2) Considerate Leadership

“In an understanding way” literally is “according to knowledge”. So husbands are to live together with their wives according to knowledge. Exactly what that knowledge is, is not specified. Likely it would include knowledge of God’s Word relating to marriage, and intimate knowledge of his wife (emotionally, physically, spiritually, etc.). Living according to this knowledge means understanding your wife and treating her carefully and lovingly, yet realizing the Biblical call to lead her and the family.

This call to live understandingly with the wife parallels the Biblical emphasis in the commands to husbands as it relates to marriage. Husbands are to love their wives as Christ sacrificially loved the church (Eph. 5:25). They are to love them as their own bodies, love them “as yourself” (Eph. 5:28, 33). Husbands are to love their wives and “not be harsh with them” (Col. 3:19).
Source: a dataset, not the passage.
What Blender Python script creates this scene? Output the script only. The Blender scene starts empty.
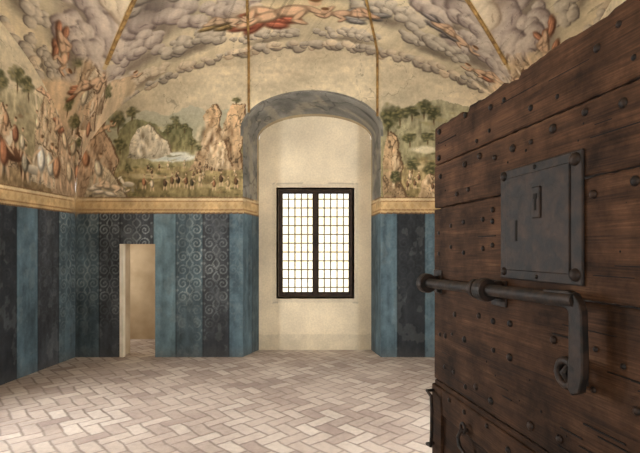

B. Rationale for Considerate Leadership.

1) The wife is the “weaker vessel”.

This means, most basically, that she is vulnerable to being taken advantage of. In the context, she has a lesser role (not lesser importance, mind you) with regards to leadership. She is also physically weaker, and she has emotional vulnerabilities (hinted at in vs. 6). Emotional sensitivity is a great strength, but it opens one up to a likelihood of being “hurt deeply by conflict within a marriage or by inconsiderate behavior” (Grudem). Since the wife is vulnerable both in light of her position as under the husband, as well as her physical makeup, such a strong call for husbands to be considerate, and to show honor is needed.

2) The wife is a joint heir with her husband in the faith.

In Christ we are all one, there is no “male or female” even as there is no “Jew or Gentile”. Hence we should live together considerately, and men should treat their wives honorably.

3) This matter is vitally important and affects our prayers.

Prayers are hindered if the husband harshly treats his wife. Prayers are helped if he gives her honor. God cares about our marriages, and maintaining a healthy and godly marriage is very important — it pleases God.

C. Qualities of Considerate Leadership.

1) Consideration and Kindness for the wife. — living with her “in an understanding way”.

2) Honor for the submissive wife.

Husbands should not just be considerate, they must actually go out of their way to bestow honor on the godly and submissive wife. The word for “woman” is used only here in the Bible and refers to the idea of “feminine one” — a woman in tune with her godly femininity. This woman is the one worthy of honor.

3) Prayerful direction of the family.

Vs. 7 makes it seem that husbands should be praying and that prayer if vital for families. We should pray for our families and lead them from our knees.